Diane Ravitch’s blog, 9/27/13

As it happened, Michelle Rhee and I nearly crossed paths in Philadelphia. This article describes our contrasting visions for the public schools of Philadelphia. She spoke on September 16, in a panel that included George Parker, the former head of the Washington Teachers Union, who now works for Rhee, and Steve Perry, ex-CNN commentator.

Governor Tom Corbett cut $1 billion from the schools in 2011, while cutting corporate taxes. He later added back a small part of the cut, but he left many districts in terrible fiscal trouble.
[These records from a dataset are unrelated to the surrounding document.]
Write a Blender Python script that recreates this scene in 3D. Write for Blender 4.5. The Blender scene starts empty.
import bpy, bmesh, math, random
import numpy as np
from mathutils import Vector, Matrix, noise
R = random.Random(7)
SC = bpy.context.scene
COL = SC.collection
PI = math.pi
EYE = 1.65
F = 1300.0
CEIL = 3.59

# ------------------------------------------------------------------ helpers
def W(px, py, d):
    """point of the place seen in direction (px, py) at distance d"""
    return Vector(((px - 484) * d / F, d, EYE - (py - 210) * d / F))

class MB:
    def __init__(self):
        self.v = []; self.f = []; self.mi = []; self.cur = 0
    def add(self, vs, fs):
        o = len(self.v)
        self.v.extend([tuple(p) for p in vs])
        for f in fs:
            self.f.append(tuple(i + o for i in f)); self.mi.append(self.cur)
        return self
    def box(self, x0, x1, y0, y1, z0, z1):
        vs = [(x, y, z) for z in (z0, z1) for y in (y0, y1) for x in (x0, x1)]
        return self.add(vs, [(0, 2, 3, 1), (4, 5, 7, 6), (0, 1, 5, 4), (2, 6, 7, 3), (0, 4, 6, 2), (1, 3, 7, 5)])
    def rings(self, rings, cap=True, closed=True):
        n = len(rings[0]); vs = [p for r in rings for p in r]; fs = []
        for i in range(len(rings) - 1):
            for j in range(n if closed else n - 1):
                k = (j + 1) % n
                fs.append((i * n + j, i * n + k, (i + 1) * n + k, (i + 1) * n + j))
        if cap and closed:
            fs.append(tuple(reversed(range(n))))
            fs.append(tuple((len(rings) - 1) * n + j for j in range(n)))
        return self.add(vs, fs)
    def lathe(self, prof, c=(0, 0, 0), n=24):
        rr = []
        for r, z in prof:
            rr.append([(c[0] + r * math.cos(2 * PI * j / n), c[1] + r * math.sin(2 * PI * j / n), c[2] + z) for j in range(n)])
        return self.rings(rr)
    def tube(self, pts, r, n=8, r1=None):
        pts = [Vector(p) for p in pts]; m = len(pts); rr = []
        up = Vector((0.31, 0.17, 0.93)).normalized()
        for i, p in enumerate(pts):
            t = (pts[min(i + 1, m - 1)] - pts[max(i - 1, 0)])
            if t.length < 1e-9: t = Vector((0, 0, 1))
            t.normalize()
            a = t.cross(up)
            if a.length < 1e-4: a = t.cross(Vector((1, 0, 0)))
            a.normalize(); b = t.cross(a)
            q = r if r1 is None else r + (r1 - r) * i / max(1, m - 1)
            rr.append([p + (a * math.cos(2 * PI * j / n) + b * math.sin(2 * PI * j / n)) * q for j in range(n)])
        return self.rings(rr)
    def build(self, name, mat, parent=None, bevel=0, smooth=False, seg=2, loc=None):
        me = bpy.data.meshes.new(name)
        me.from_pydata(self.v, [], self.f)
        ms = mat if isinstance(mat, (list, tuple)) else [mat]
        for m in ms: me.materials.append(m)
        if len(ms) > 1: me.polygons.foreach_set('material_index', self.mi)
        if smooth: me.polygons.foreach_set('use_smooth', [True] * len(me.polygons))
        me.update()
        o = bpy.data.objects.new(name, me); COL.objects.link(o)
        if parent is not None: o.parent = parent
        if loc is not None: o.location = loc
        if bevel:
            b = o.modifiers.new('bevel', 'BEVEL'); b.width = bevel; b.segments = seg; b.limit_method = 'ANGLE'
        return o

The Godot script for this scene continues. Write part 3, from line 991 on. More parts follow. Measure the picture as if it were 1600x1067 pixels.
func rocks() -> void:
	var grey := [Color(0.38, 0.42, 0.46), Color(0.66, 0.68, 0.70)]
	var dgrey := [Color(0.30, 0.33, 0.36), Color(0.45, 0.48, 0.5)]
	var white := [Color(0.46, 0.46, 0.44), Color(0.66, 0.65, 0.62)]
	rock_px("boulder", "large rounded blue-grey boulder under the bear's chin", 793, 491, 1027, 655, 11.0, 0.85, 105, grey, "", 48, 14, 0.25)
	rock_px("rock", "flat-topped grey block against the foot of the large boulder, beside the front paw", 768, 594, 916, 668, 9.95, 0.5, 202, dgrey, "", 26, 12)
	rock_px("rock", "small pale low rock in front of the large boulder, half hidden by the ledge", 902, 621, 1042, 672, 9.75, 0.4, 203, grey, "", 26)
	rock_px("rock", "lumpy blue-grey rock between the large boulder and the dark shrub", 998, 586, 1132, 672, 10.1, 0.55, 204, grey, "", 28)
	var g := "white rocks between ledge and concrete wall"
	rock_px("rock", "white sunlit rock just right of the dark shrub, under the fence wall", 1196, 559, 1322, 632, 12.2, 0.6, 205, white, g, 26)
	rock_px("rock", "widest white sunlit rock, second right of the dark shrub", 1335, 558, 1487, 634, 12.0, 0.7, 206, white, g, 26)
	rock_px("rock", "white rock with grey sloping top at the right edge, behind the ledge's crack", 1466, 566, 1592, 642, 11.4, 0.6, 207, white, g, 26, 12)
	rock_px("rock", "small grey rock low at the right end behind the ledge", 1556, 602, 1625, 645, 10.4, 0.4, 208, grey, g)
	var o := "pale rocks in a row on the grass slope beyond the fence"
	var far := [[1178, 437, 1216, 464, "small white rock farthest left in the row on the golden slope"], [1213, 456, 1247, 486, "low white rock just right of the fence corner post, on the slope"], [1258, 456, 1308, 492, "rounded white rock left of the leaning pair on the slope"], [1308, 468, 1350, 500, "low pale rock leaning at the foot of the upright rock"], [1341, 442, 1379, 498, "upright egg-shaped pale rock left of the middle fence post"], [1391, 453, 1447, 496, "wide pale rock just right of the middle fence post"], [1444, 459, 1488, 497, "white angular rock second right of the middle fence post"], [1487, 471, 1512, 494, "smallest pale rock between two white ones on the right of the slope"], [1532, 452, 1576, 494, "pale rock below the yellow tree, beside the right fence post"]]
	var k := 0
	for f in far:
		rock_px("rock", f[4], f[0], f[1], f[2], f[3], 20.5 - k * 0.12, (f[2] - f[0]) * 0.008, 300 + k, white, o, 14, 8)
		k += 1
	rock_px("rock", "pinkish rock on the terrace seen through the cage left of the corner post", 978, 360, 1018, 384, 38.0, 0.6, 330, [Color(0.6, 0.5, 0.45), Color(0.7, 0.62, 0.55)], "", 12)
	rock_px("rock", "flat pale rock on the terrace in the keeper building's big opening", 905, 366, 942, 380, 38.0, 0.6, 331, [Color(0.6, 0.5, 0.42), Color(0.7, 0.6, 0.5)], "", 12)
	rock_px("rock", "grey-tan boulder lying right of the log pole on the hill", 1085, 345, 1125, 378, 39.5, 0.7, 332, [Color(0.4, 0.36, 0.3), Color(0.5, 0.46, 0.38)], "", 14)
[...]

Philadelphia public schools have a deficit of $300 million, and thousands of staff have been laid off, including teachers, guidance counselors, social workers, librarians, and many others. Bear in mind that the Philadelphia public schools have been under state control for more than a decade. During that time, Superintendent Paul Vallas launched the nation’s most sweeping privatization experiment, which failed, according to independent evaluations.

According to this article (and in an op-ed published in the Philadelphia Inquirer), Rhee saw the fiscal crisis as an opportunity to introduce performance pay. How that would close the budget deficit was unclear.

In my presentation at the Philadelphia Free Library, I read the language of the state constitution, which unequivocally assigns responsibility to the
state of Pennsylvania to support a thorough and efficient education for every child. That is not the case today. Governor Tom Corbett expects the state-controlled School Reform Commission to squeeze savings out of the teachers’ contracts, cutting salaries, benefits, and laying off more teachers. That is not the way to go.

Someday the children of Philadelphia will be the voters of Pennsylvania or some other state. They must be educated to choose their leaders wisely. Someday these children may sit on a jury where YOU will be judged. Just hope that they have the wisdom, knowledge, and compassion to judge you fairly. My view: The children of Philadelphia are as worthy of a good education as the children in the nearby suburbs. They need small classes, experienced teachers, arts programs, well-maintained facilities, guidance counselors, libraries staffed by librarians, up-to-date technology. They need what the parents in the suburbans want for their children. And they deserve nothing less.